Tras muchas décadas de formación, estudio, crisis artísticas y trabajo incansable, el Greco logró su objetivo: desarrollar un estilo único, inclasificable y arrollador. Y también difícil de comprender por sus contemporáneos, incluyendo a la corte madrileña.
Y es que el Greco llegó a España buscando trabajo (otra vez). Sabía que la corte de Felipe II buscaba artistas y sobraba el dinero. El Escorial necesitaba cuadros. Pero el Greco también tuvo que ponerse a la cola como otras colegas. No culpemos a la corte madrileña: allí nadie sabía que el Greco iba a ser el Greco.
Mientras tanto, el pintor cretense puso rumbo a Toledo donde, por fin, encontró algo parecido a un hogar. Al poco de llegar recibió un encargo de la Catedral para decorar la Sacristía. El Greco tardó dos años en pintar El Expolio, a la postre una de sus obras más célebres y que sigue en la catedral toledana.
Como le pasaría varias veces en su carrera, el cuadro no gustó, pero todos percibieron que aquello no era normal. Tal vez por ello no gustó, porque no estaban acostumbrados a un estilo tan singular. Y claro, nadie quiso pagar lo que se había acordado. Otro problema habitual del cretense que compartió con su ‘amigo’ Miguel Ángel: siempre peleando por dinero.
Y así llegó su turno en el Escorial, donde el Greco recibió su ansiado encargo real, en este caso sobre el martirio de San Mauricio. Tres años después (el arte lleva tiempo), el artista cretense presentó su obra a Felipe II, pero la misma “no inspiró devoción”. En este caso sí se paga lo acordado, pero el Greco pierde el tren ‘real’.
A estas alturas, con más de 40 años y unas cuántas decepciones, el estoicismo del Greco es irreductible. Cogió los pinceles y volvió a Toledo donde terminó por cincelar su genio. Hasta el final de sus días, el Greco combinó el retrato con las escenas religiosas en cuadros como El entierro del conde Orgaz, La Anunciación de Illescas, El caballero con la mano en el pecho o el impresionante La visión del Apocalipsis del Metropolitan de Nueva York.
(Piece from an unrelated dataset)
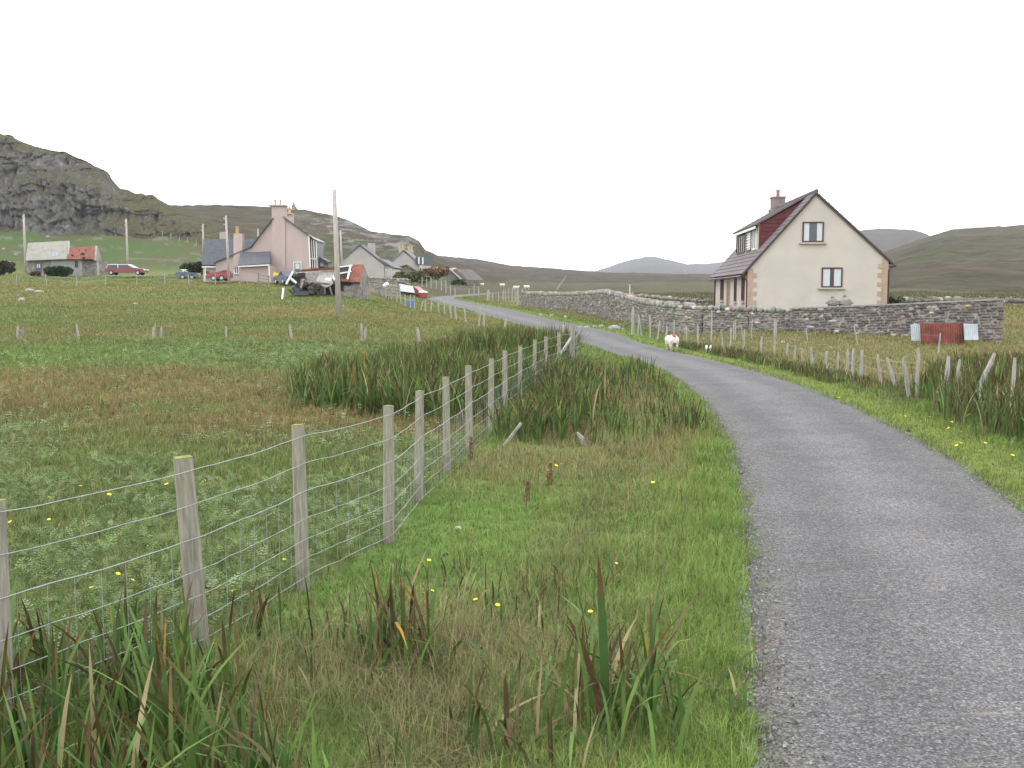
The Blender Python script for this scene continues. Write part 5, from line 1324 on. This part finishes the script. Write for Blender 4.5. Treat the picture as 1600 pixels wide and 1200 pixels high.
# ------------------------------------------------------------------ vehicles
def car(name, base, rz, paint, roofm, label, L_=4.2, W_c=1.65, H_=1.4, estate=False, group=None):
    root = thing(name, base, label, 'car' if 'van' not in name else 'van', rz=rz)
    def bl(mb, nm, mt, par=root, s=False): return mb.build(nm, mt, par, origin=(0, 0, 0), smooth=s)
    h = L_ / 2
    prof = [(-h, .32), (-h, .72), (-h + .1, .86), (-h + .8, .9), (h - 1.3, .92), (h - .25, .78), (h, .62), (h, .32)]
    m = MB(); m.prism([(x_, -W_c / 2, z_) for x_, z_ in prof], (0, W_c, 0)); bl(m, 'body', paint)
    g0, g1 = (-h + .15 if estate else -h + .7), h - 1.25
    cab = [(g0, .9), (g0 + (.18 if estate else .5), H_ - .05), (g1 - .75, H_ - .05), (g1, .91)]
    m = MB(); m.prism([(x_, -W_c / 2 + .1, z_) for x_, z_ in cab], (0, W_c - .2, 0)); cb_ = bl(m, 'windows', M['darkglass'])
    m = MB(); m.prism([(cab[1][0] - .03, -W_c / 2 + .08, H_ - .06), (cab[1][0] + .05, -W_c / 2 + .08, H_), (cab[2][0] - .05, -W_c / 2 + .08, H_), (cab[2][0] + .03, -W_c / 2 + .08, H_ - .06)], (0, W_c - .16, 0)); bl(m, 'roof', roofm)
    m = MB()
    for s in (-1, 1):
        yy = s * (W_c / 2 - .09)
        m.bar((cab[0][0], yy, cab[0][1]), (cab[1][0], yy, cab[1][1]), .06); m.bar((cab[3][0], yy, cab[3][1]), (cab[2][0], yy, cab[2][1]), .06); xm = (cab[1][0] + cab[2][0]) / 2; m.bar((xm, yy, .9), (xm, yy, H_ - .06), .07)
    bl(m, 'pillars', roofm)
    for sx in (-h + .75, h - .8):
        for sy in (-1, 1):
            m = MB(); m.tube([(sx, sy * (W_c / 2 - .18), .3), (sx, sy * (W_c / 2 + .01), .3)], .3, 14); w_ = bl(m, 'wheel', M['black'])
            m = MB(); m.tube([(sx, sy * (W_c / 2), .3), (sx, sy * (W_c / 2 + .03), .3)], .17, 10); bl(m, 'rim', M['zinc'], w_)
    for sy in (-1, 1):
        m = MB(); m.box((h + .01, sy * (W_c / 2 - .25), .66), (.05, .3, .14)); bl(m, 'headlight', M['carwhite'])
        m = MB(); m.box((-h - .01, sy * (W_c / 2 - .2), .72), (.05, .22, .16)); bl(m, 'tail_light', M['carred'])
    return root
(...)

Este último es pura vanguardia… con cuatro siglos de antelación, demostrando a la historia del arte que solo hay una manera de trabajar (y vivir), siendo fiel a tus principios, hasta el final. El Greco aprendió, estudio, falló, y se reinventó, pero siempre haciendo las cosas a su manera, que, al fin y al cabo, es la única que tenemos: la nuestra.
La suerte para nosotros quiso que este “extravagante filósofo de grandes dichos” (que además pintaba), como lo definió su amigo Francisco Pacheco, maestro y suegro de Velázquez, diera con sus pinceles en Toledo, ciudad siempre heterodoxa y misteriosa que lo acogió hasta el final.